En realidad la encuentro muy sesentera en el sentido peyorativo del término y muy en la onda, según todas las apariencias, de movimientos tales como el hippie y otras tendencias contraculturales que tuvieron entonces su momento de auge para decaer posteriormente de forma irreversible. Dicho con otras palabras me pareció irremisiblemente anticuada, y no porque la acción se desarrolle en 1999, es decir, hace diecisiete años, porque Silverberg no dé ni una respecto a la evolución histórica y tecnológica desde 1968, año en el que fue escrita, hasta 1999, ya que lo sorprendente sería que hubiera acertado. Simplemente, envejeció mucho antes de llegar a este último año.

Por si fuera poco la novela es además muy intimista, algo que siempre he llevado bastante mal, y en realidad tiene bastante poco de ciencia ficción -al menos tal como yo la entiendo- y demasiado de las comeduras de coco de los principales personajes, por lo demás muy poco creíbles.

En cualquier caso, lo más grave de todo es que Silverberg vuelve a incurrir en el mismo error que Heinlein en Forastero en tierra extraña, convertir a un visitante foráneo -tanto da que provenga de la cultura marciana o de mil años en el futuro- en algo parecido a un nuevo Mesías de la época, algo tan resbaladizo que de hecho hizo patinar a estos dos sólidos escritores. Lo siento, pero mezclar la ciencia ficción con la seudoteología nunca me ha gustado, y todavía menos si además se pasa el engrudo resultante por la batidora del nihilismo hippie.

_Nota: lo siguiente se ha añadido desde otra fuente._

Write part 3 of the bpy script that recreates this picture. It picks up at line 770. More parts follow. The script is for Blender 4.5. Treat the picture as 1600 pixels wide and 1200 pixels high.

Además, ya puestos, Enrique Jardiel Poncela lo hizo bastante mejor treinta y tantos años antes en La tournée de Dios.

Por si fuera poco, el final del plúmbeo argumento es tan precipitado como fallido; da la impresión de que a Silverberg le interesaba el visitante tan sólo para resaltar sus críticas a la sociedad -americana, por supuesto- de su época o, cuanto menos, a los sectores conservadores y burgueses de ésta, de modo que una vez conseguido su objetivo, y aparentemente aburrido de su cargante personaje y sin saber muy bien qué hacer con él, se le quita de en medio de mala manera dejándonos a los lectores con dos palmos de narices y a la novela con cabos sueltos por todos los lados, algo que me suele fastidiar especialmente.

En resumen, Las máscaras del tiempo acabó aburriéndome soberanamente, de modo que pese a no ser demasiado larga para mí fue una auténtica liberación terminarla, aunque fuera echando en falta un auténtico final mínimamente coherente. Nos encontramos, pues, ante un más que evidente pinchazo en hueso de Silverberg, un autor por lo demás irregular y capaz de escribir tanto obras maestras como, tal como ocurrió en este caso, novelas fallidas y aburridas.